Problem to work on
Which lines hold the word "Blender"? Copy each of them from the material.

----

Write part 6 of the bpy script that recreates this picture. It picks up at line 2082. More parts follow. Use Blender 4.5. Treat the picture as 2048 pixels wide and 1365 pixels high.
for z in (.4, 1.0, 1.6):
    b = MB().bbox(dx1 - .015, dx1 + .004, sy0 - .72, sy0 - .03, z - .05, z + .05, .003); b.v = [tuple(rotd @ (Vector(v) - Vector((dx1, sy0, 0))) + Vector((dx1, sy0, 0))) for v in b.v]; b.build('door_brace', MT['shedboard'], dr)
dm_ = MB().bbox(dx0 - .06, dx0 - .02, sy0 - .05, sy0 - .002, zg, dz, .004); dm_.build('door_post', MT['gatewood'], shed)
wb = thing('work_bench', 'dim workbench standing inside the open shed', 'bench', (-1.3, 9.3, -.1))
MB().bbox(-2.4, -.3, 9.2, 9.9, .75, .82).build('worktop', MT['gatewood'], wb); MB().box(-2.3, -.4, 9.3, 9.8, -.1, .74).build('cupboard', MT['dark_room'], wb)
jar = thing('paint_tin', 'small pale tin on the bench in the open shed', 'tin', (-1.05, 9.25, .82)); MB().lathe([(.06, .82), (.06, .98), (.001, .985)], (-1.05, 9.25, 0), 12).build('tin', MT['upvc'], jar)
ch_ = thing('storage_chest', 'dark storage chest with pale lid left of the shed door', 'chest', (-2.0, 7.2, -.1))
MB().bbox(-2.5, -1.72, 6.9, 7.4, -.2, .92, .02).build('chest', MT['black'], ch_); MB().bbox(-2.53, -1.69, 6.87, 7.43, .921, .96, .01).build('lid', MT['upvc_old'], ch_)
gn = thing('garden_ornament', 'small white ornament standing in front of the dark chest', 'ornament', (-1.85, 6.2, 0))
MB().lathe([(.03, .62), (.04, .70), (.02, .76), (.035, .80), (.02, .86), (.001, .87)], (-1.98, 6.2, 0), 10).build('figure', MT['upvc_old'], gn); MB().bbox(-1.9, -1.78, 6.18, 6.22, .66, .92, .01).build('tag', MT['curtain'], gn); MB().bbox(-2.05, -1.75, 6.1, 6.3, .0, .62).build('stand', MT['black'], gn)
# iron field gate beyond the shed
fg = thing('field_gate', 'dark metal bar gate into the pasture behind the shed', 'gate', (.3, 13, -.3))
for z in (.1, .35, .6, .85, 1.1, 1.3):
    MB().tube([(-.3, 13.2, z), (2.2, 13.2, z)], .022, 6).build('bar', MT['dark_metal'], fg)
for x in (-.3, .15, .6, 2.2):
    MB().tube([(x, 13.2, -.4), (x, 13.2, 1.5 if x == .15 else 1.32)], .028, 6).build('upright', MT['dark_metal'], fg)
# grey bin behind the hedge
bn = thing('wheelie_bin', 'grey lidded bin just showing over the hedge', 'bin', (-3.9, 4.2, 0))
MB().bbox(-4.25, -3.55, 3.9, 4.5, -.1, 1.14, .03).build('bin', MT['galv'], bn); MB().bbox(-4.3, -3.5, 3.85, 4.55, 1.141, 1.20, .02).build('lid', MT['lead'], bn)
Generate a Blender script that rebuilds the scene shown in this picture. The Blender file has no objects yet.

----

Response to this exercise
Write part 6 of the bpy script that recreates this picture. It picks up at line 2082. More parts follow. Use Blender 4.5. Treat the picture as 2048 pixels wide and 1365 pixels high.
Generate a Blender script that rebuilds the scene shown in this picture. The Blender file has no objects yet.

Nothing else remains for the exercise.